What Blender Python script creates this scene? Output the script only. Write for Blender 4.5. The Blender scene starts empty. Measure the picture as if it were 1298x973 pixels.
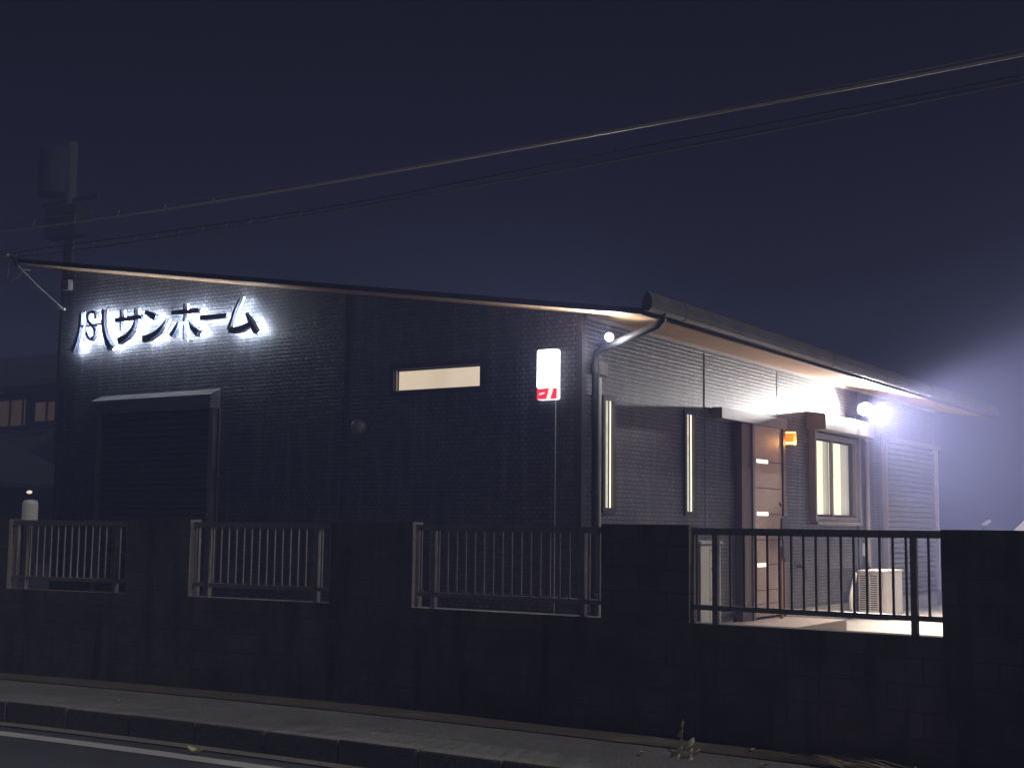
HAZE = .0135
P_FLOOD, P_OUT, P_OMNI, P_SPOT, P_LANT, P_SUN = 520, 4800, 26, 70, 4, .8
SUN_DIR = (.62, .02, .9)
SKY_TINT = (.8, .6, 1.3); SKY_STR = .0005
import bpy, bmesh, math, random
from mathutils import Vector, Matrix
random.seed(7)
S = bpy.context.scene
COL = S.collection
R = math.radians

# ------------------------------------------------------------------ materials
def new_mat(name):
    m = bpy.data.materials.new(name); m.use_nodes = True
    nt = m.node_tree; b = nt.nodes['Principled BSDF']
    return m, nt, b
def noise(nt, scale, detail=4, coord='Object', rough=0.6, stretch=None):
    tc = nt.nodes.new('ShaderNodeTexCoord'); n = nt.nodes.new('ShaderNodeTexNoise')
    n.inputs['Scale'].default_value = scale; n.inputs['Detail'].default_value = detail
    n.inputs['Roughness'].default_value = rough
    if stretch:
        mp = nt.nodes.new('ShaderNodeMapping'); mp.inputs['Scale'].default_value = stretch
        nt.links.new(tc.outputs[coord], mp.inputs[0]); nt.links.new(mp.outputs[0], n.inputs['Vector'])
    else:
        nt.links.new(tc.outputs[coord], n.inputs['Vector'])
    return n
def mixc(nt, fac, a, b):
    mx = nt.nodes.new('ShaderNodeMix'); mx.data_type = 'RGBA'
    if hasattr(fac, 'links'): nt.links.new(fac, mx.inputs[0])
    else: mx.inputs[0].default_value = fac
    for i, v in ((6, a), (7, b)):
        if hasattr(v, 'links'): nt.links.new(v, mx.inputs[i])
        else: mx.inputs[i].default_value = (*v, 1)
    return mx.outputs[2]
def ramp(nt, src, p0, p1):
    r = nt.nodes.new('ShaderNodeMapRange'); r.inputs[1].default_value = p0; r.inputs[2].default_value = p1
    nt.links.new(src, r.inputs[0]); return r.outputs[0]
def bump(nt, b, h, strength=0.3, dist=0.01, prev=None):
    bp = nt.nodes.new('ShaderNodeBump'); bp.inputs['Strength'].default_value = strength
    bp.inputs['Distance'].default_value = dist
    nt.links.new(h, bp.inputs['Height'])
    if prev is not None: nt.links.new(prev, bp.inputs['Normal'])
    nt.links.new(bp.outputs[0], b.inputs['Normal']); return bp.outputs[0]
def rough_mat(name, c1, c2, scale=6, rough=0.7, bstr=0.25, bdist=0.005, bscale=60, metal=0.0, stretch=None):
    m, nt, b = new_mat(name)
    n = noise(nt, scale, stretch=stretch)
    nt.links.new(mixc(nt, ramp(nt, n.outputs['Fac'], .35, .68), c1, c2), b.inputs['Base Color'])
    b.inputs['Roughness'].default_value = rough; b.inputs['Metallic'].default_value = metal
    n2 = noise(nt, bscale, 3); bump(nt, b, n2.outputs['Fac'], bstr, bdist)
    return m
def emit_mat(name, col, strength, base=(0.6, 0.6, 0.6)):
    m, nt, b = new_mat(name)
    b.inputs['Base Color'].default_value = (*base, 1); b.inputs['Roughness'].default_value = .4
    b.inputs['Emission Color'].default_value = (*col, 1); b.inputs['Emission Strength'].default_value = strength
    return m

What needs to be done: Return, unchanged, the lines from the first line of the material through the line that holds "R = math.radians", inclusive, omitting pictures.

Expected answer:
What Blender Python script creates this scene? Output the script only. Write for Blender 4.5. The Blender scene starts empty. Measure the picture as if it were 1298x973 pixels.
HAZE = .0135
P_FLOOD, P_OUT, P_OMNI, P_SPOT, P_LANT, P_SUN = 520, 4800, 26, 70, 4, .8
SUN_DIR = (.62, .02, .9)
SKY_TINT = (.8, .6, 1.3); SKY_STR = .0005
import bpy, bmesh, math, random
from mathutils import Vector, Matrix
random.seed(7)
S = bpy.context.scene
COL = S.collection
R = math.radians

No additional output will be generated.